Hybrids and efficient combustion engines proved far more resilient in Europe and the US, while Chinese brands (BYD etc.) continued gaining share with cheaper models.

Demand for pure battery EVs grew much slower than carmakers and policymakers had forecast once subsidies were cut or removed (Germany ended its big purchase bonus earlier due to budget reasons).

Persistent real-world barriers remained:

  • High purchase prices vs. hybrids/ICE
  • Charging infrastructure gaps and range anxiety
  • Higher electricity costs in some markets
  • Consumer preference for hybrids as a practical “bridge” technology

Add Chinese competition, US tariff/policy shifts, and high European energy/labor costs — and the overbuilt EV capacity became a “money pit.”

Carmakers are now reacting pragmatically: pausing battery plants, extending ICE/hybrid lifecycles in key segments, and reallocating capital. This is not a full retreat from electrification — global EV sales (led by China) are still rising — but a necessary reset to match actual customer demand and economics.

Germany’s auto sector (and its vast supplier network) is a cornerstone of exports and employment.

The combination of:

  • Massive prior EV investments under EU CO₂ rules and national green policies
  • China market share collapse
  • High domestic costs

…has triggered unprecedented restructuring talks (plant idlings, job cuts, multi-billion savings programs at VW and others). Older warnings (e.g., Der Spiegel 2024 “Electric Shock”) have now materialised in hard numbers.

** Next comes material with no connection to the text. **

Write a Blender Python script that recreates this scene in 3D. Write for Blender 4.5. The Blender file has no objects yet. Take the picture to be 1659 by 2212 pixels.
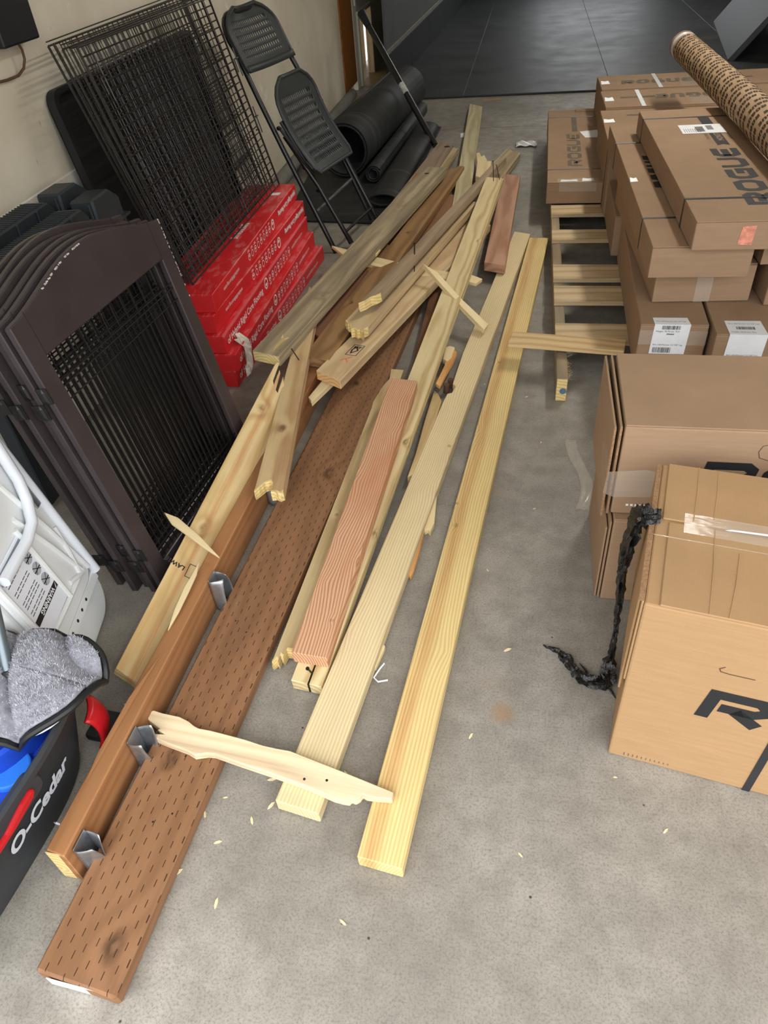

BMW still posted a respectable 7.6 % margin, while Toyota, Suzuki, and Kia topped profitability lists with hybrid-heavy strategies.

The €60 billion figure is factual and underscores a painful reality check: top-down mandates and overly optimistic corporate forecasts met stubborn market signals. Rigid ideology (rapid forced full electrification) collided with customer choice, infrastructure reality, and competition. The industry is correcting course toward a technology-neutral mix — efficient ICE, strong hybrids, and BEVs where they genuinely make sense for buyers.

It’s not the end of electric cars — Chinese brands are thriving, and technology will keep improving — but a stark reminder that top-down timelines and subsidies can’t override economics and customer choice forever.

Germany’s car heartland is now adapting the hard way: slower, more pragmatic decarbonization paired with hybrids and targeted incentives looks like the viable path forward.